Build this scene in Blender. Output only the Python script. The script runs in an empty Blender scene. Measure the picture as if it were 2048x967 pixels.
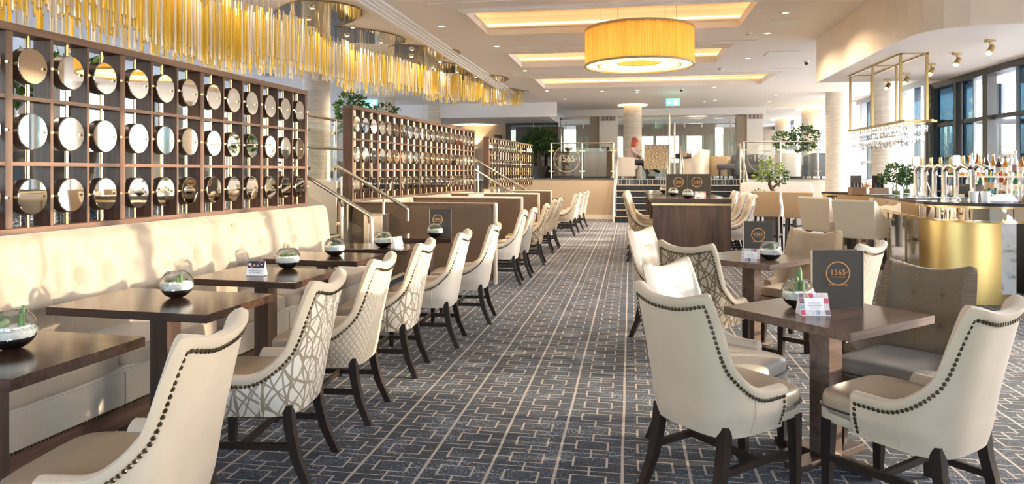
import bpy, math, random
from mathutils import Vector, Matrix
random.seed(7)
C = bpy.context.scene.collection
SC = bpy.context.scene
PI = math.pi
R = math.radians

# ---------------------------------------------------------------- camera
cam_d = bpy.data.cameras.new('camera'); cam = bpy.data.objects.new('camera', cam_d); C.objects.link(cam)
cam_d.sensor_width = 36.0; cam_d.lens = 36.0 * 1365 / 2048
cam_d.shift_y = -139.5 / 2048
cam_d.clip_start = 0.05; cam_d.clip_end = 400
YAW = math.atan(237 / 1365)
cam.location = (0, 0, 1.45); cam.rotation_euler = (R(90), 0, YAW)
SC.camera = cam

# ---------------------------------------------------------------- sky, sun, exposure
SUN_EL, SUN_AZ = R(6.5), math.atan2(0.998, 0.092)      # azimuth measured from +Y towards +X
w = bpy.data.worlds.new('world'); SC.world = w; w.use_nodes = True
wn = w.node_tree.nodes; wl = w.node_tree.links
bg = wn['Background']
sky = wn.new('ShaderNodeTexSky'); sky.sky_type = 'NISHITA'; sky.sun_disc = False
sky.sun_elevation = R(35); sky.sun_rotation = SUN_AZ; sky.air_density = 1.0; sky.dust_density = 2.2; sky.ozone_density = 1.0
wl.new(sky.outputs[0], bg.inputs[0]); bg.inputs[1].default_value = 0.95
sd = bpy.data.lights.new('sun', 'SUN'); sd.energy = 2.8; sd.angle = R(0.6); sd.color = (1.0, 0.80, 0.56)
so = bpy.data.objects.new('sun', sd); C.objects.link(so)
sv = Vector((math.sin(SUN_AZ) * math.cos(SUN_EL), math.cos(SUN_AZ) * math.cos(SUN_EL), math.sin(SUN_EL)))
so.rotation_euler = sv.to_track_quat('Z', 'Y').to_euler(); so.location = (30, 3, 6)
SC.view_settings.view_transform = 'Standard'; SC.view_settings.look = 'None'
SC.view_settings.gamma = 1.0; SC.view_settings.use_curve_mapping = False
SC.view_settings.exposure = 1.58

# ---------------------------------------------------------------- materials
class NT:
    def __init__(s, name):
        s.m = bpy.data.materials.new(name); s.m.use_nodes = True
        s.t = s.m.node_tree; s.n = s.t.nodes; s.p = s.n['Principled BSDF']; s.out = s.n['Material Output']
    def new(s, t, **kw):
        n = s.n.new(t)
        for k, v in kw.items(): setattr(n, k, v)
        return n
    def set(s, sock, v):
        if isinstance(v, (int, float)): sock.default_value = v
        elif isinstance(v, tuple): sock.default_value = v if len(v) == len(sock.default_value) else v + (1,)
        else: s.t.links.new(v, sock)
    def math(s, op, a, b=0.0, c=None):
        n = s.new('ShaderNodeMath', operation=op); s.set(n.inputs[0], a); s.set(n.inputs[1], b)
        if c is not None: s.set(n.inputs[2], c)
        return n.outputs[0]
    def mix(s, f, a, b):
        n = s.new('ShaderNodeMix', data_type='RGBA'); s.set(n.inputs[0], f); s.set(n.inputs[6], a); s.set(n.inputs[7], b)
        return n.outputs[2]
    def coord(s, kind='Object', scale=(1, 1, 1), rot=(0, 0, 0)):
        tc = s.new('ShaderNodeTexCoord'); mp = s.new('ShaderNodeMapping')
        s.t.links.new(tc.outputs[kind], mp.inputs[0]); mp.inputs['Scale'].default_value = scale; mp.inputs['Rotation'].default_value = rot
        return mp.outputs[0]
    def noise(s, vec, scale, detail=3, rough=.5, dist=0.0):
        n = s.new('ShaderNodeTexNoise'); s.set(n.inputs['Vector'], vec); n.inputs['Scale'].default_value = scale
        n.inputs['Detail'].default_value = detail; n.inputs['Roughness'].default_value = rough; n.inputs['Distortion'].default_value = dist
        return n.outputs[0]
    def wave(s, vec, scale, dist=0.0, dscale=1.0, axis='X', detail=2):
        n = s.new('ShaderNodeTexWave', bands_direction=axis); s.set(n.inputs['Vector'], vec); n.inputs['Scale'].default_value = scale
        n.inputs['Distortion'].default_value = dist; n.inputs['Detail Scale'].default_value = dscale; n.inputs['Detail'].default_value = detail
        return n.outputs['Fac']
    def ramp(s, f, pts):
        n = s.new('ShaderNodeValToRGB'); s.set(n.inputs[0], f); e = n.color_ramp.elements
        while len(e) < len(pts): e.new(.5)
        for i, (p, c) in enumerate(pts): e[i].position = p; e[i].color = c + (1,) if len(c) == 3 else c
        return n.outputs[0]
    def bump(s, h, strength=.3, dist=.01):
        n = s.new('ShaderNodeBump'); s.set(n.inputs['Height'], h); n.inputs['Strength'].default_value = strength; n.inputs['Distance'].default_value = dist
        s.t.links.new(n.outputs[0], s.p.inputs['Normal'])
    def base(s, col, rough=.5, metal=0.0, **kw):
        s.set(s.p.inputs['Base Color'], col); s.set(s.p.inputs['Roughness'], rough); s.set(s.p.inputs['Metallic'], metal)
        for k, v in kw.items(): s.set(s.p.inputs[k.replace('_', ' ')], v)
        return s.m

def plain(name, col, rough=.5, metal=0.0, var=0.0, vscale=6, bump=0, bscale=60, **kw):
    n = NT(name)
    if var:
        f = n.noise(n.coord(), vscale, 4)
        c = n.mix(f, tuple(max(0, x * (1 - var)) for x in col), tuple(min(1, x * (1 + var)) for x in col))
    else: c = col
    if bump: n.bump(n.noise(n.coord(), bscale, 3), bump, .004)
    return n.base(c, rough, metal, **kw)

def wood(name, dark, light, axis=(1, 14, 14), rough=.35, scale=2.2, **kw):
    n = NT(name); v = n.coord('Object', axis)
    g = n.noise(v, scale, 5, .6, .4); r = n.noise(v, scale * .35, 2, .5, .3)
    f = n.math('ADD', n.math('MULTIPLY', g, .6), n.math('MULTIPLY', r, .4))
    c = n.ramp(f, [(.3, dark), (.7, light)])
    n.bump(g, .08, .002)
    return n.base(c, rough, 0, **kw)

def emit(name, col, strength):
    n = NT(name); e = n.new('ShaderNodeEmission'); e.inputs[0].default_value = col + (1,); e.inputs[1].default_value = strength
    n.t.links.new(e.outputs[0], n.out.inputs[0]); return n.m

def thin_glass(name, tint=(.94, .97, .95), gloss=.10, rough=.0, edge=.5):
    n = NT(name); tr = n.new('ShaderNodeBsdfTransparent'); tr.inputs[0].default_value = tint + (1,)
    gl = n.new('ShaderNodeBsdfGlossy'); gl.inputs[1].default_value = rough
    lw = n.new('ShaderNodeLayerWeight'); lw.inputs[0].default_value = .3
    f = n.math('ADD', n.math('MULTIPLY', lw.outputs['Fresnel'], edge), gloss)
    mx = n.new('ShaderNodeMixShader'); n.t.links.new(f, mx.inputs[0]); n.t.links.new(tr.outputs[0], mx.inputs[1]); n.t.links.new(gl.outputs[0], mx.inputs[2])
    n.t.links.new(mx.outputs[0], n.out.inputs[0]); return n.m

def carpet_mat():
    n = NT('carpet'); g = n.new('ShaderNodeNewGeometry'); sp = n.new('ShaderNodeSeparateXYZ'); n.t.links.new(g.outputs['Position'], sp.inputs[0])
    wob = n.math('MULTIPLY', n.math('SUBTRACT', n.noise(g.outputs['Position'], 1.3, 2), .5), .012)
    def tri(x, ph, p):
        q = n.math('FRACT', n.math('ADD', n.math('DIVIDE', n.math('SUBTRACT', n.math('ADD', x, wob), ph), p), 100.5))
        return n.math('MULTIPLY', n.math('ABSOLUTE', n.math('SUBTRACT', q, .5)), p)
    a = tri(sp.outputs[0], -.04 + .16, .32)
    b = tri(sp.outputs[1], 3.222, .211)
    gt = lambda x, t: n.math('GREATER_THAN', x, t)
    lt = lambda x, t: n.math('LESS_THAN', x, t)
    near = lambda x, c, t: lt(n.math('ABSOLUTE', n.math('SUBTRACT', x, c)), t)
    mul = lambda x, y: n.math('MULTIPLY', x, y)
    mx = lambda *xs: xs[0] if len(xs) == 1 else n.math('MAXIMUM', xs[0], mx(*xs[1:]))
    L = mx(gt(a, .16 - .0075), mul(near(a, .083, .0055), lt(b, .058)), mul(near(b, .0555, .0035), lt(a, .0885)),
           mul(lt(a, .0055), gt(b, .0555)), gt(b, .1055 - .0032), mul(lt(b, .0028), gt(a, .083)))
    sc = n.new('ShaderNodeMapping'); n.t.links.new(g.outputs['Position'], sc.inputs[0]); sc.inputs['Scale'].default_value = (1.0, .35, 1)
    fl = n.noise(sc.outputs[0], 110, 3, .7); patch = n.noise(g.outputs['Position'], 3.5, 3)
    f = n.math('ADD', fl, n.math('MULTIPLY', n.math('SUBTRACT', patch, .5), .5))
    base = n.ramp(f, [(.36, (.011, .014, .021)), (.56, (.038, .050, .073)), (.74, (.32, .37, .44))])
    line = n.mix(n.noise(g.outputs['Position'], 60, 3), (.34, .29, .25), (.66, .57, .49))
    c = n.mix(L, base, line)
    n.bump(fl, .4, .004)
    return n.base(c, .9, 0, Sheen_Weight=.12, Sheen_Roughness=.4)

def riser_mat():
    n = NT('stair_carpet'); g = n.new('ShaderNodeNewGeometry'); sp = n.new('ShaderNodeSeparateXYZ'); n.t.links.new(g.outputs['Position'], sp.inputs[0])
    def ln(x, p, ph, t):
        q = n.math('FRACT', n.math('ADD', n.math('DIVIDE', x, p), ph)); return n.math('LESS_THAN', n.math('ABSOLUTE', n.math('SUBTRACT', q, .5)), t)
    L = n.math('MAXIMUM', ln(sp.outputs[0], .17, 20.1, .025), ln(sp.outputs[2], .1771, 20.05, .04))
    fl = n.noise(g.outputs['Position'], 70, 3, .7)
    c = n.mix(L, n.ramp(fl, [(.4, (.008, .009, .012)), (.7, (.035, .04, .055))]), (.05, .05, .052))
    return n.base(c, .95)

def bramble_mat(name, bg, line):
    n = NT(name); uv = n.coord('UV')
    def band(ang, sc, dist, ds, t):
        mp = n.new('ShaderNodeMapping'); n.t.links.new(uv, mp.inputs[0]); mp.inputs['Rotation'].default_value = (0, 0, R(ang)); mp.inputs['Scale'].default_value = (1, .9, 1)
        wv = n.wave(mp.outputs[0], sc, dist, ds, 'X', 1.0); return n.math('GREATER_THAN', wv, t)
    L = band(28, 4.4, 3.0, 1.5, .967)
    for a_, s_, d_, e_, t_ in ((50, 4.0, 3.2, 1.4, .972), (-38, 4.3, 3.0, 1.4, .967), (-60, 3.5, 3.2, 1.5, .972), (8, 3.0, 3.4, 1.2, .978), (-12, 2.8, 3.2, 1.4, .978)): L = n.math('MAXIMUM', L, band(a_, s_, d_, e_, t_))
    c = n.mix(L, bg, line)
    n.bump(n.noise(uv, 300, 2), .1, .002)
    return n.base(c, .7, 0, Sheen_Weight=.15)

def quilt_mat(name, col, dark, scale=13):
    n = NT(name); uv = n.coord('UV', (1, .8, 1))
    r1 = n.new('ShaderNodeMapping'); n.t.links.new(uv, r1.inputs[0]); r1.inputs['Rotation'].default_value = (0, 0, R(45))
    r2 = n.new('ShaderNodeMapping'); n.t.links.new(uv, r2.inputs[0]); r2.inputs['Rotation'].default_value = (0, 0, R(-45))
    a = n.wave(r1.outputs[0], scale); b = n.wave(r2.outputs[0], scale)
    h = n.math('MINIMUM', a, b)
    n.bump(h, .4, .005)
    c = n.mix(n.math('LESS_THAN', h, .07), col, dark)
    return n.base(c, .6, 0, Sheen_Weight=.2)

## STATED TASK
Write out an exact copy of the listing, first line through the line containing "R = math.radians", with the pictures left out.

## FULL RESPONSE
Build this scene in Blender. Output only the Python script. The script runs in an empty Blender scene. Measure the picture as if it were 2048x967 pixels.
import bpy, math, random
from mathutils import Vector, Matrix
random.seed(7)
C = bpy.context.scene.collection
SC = bpy.context.scene
PI = math.pi
R = math.radians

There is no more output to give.